Mayor Prigel noted that Hood River County is in the process of building an animal shelter, and he pledged to find out whether Bingen could use the new facility under a contract basis. As it is, the nearest animal shelter is in Goldendale.

"I will contact Hood River County to see if they can share their facility, which is being completed in Odell. Going to Odell would be much better than going to Goldendale," Prigel said. "Certainly, in the near term we will open a dialogue with Hood River and see if they can contract with us."

Brending pointed out that even with a shelter available, police cars were not equipped to handle dogs.

"Police officers don't have the equipment, and we don't like to put them in police cruisers," Brending said.

Jennifer Panko, one of the citizens attending the Dec. 19 hearing, told the council members that a dog had threatened her recently.

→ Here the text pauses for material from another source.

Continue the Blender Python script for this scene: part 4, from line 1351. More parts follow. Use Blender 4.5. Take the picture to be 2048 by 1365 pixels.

"We were out walking, and a dog chased us onto our property. It scared me enough that I had to lift my little girl up off the ground to get her away from the dog," she explained.

Panko then asked why the city was not doing more to address the problem.

"If it is such a problem and has been for a long time, why don't you provide your officers with resources," she asked.

"Essentially, it's a money issue," Prigel responded. "And dogs don't always have respect for the law."

"But if a 4-year-old girl gets hurt, it will seem petty not to have provided them with any equipment," Panko responded. "All of you should be trying to get something to take care of that so someone doesn't get hurt."

The new ordinance goes into effect as of Jan. 3, 2007.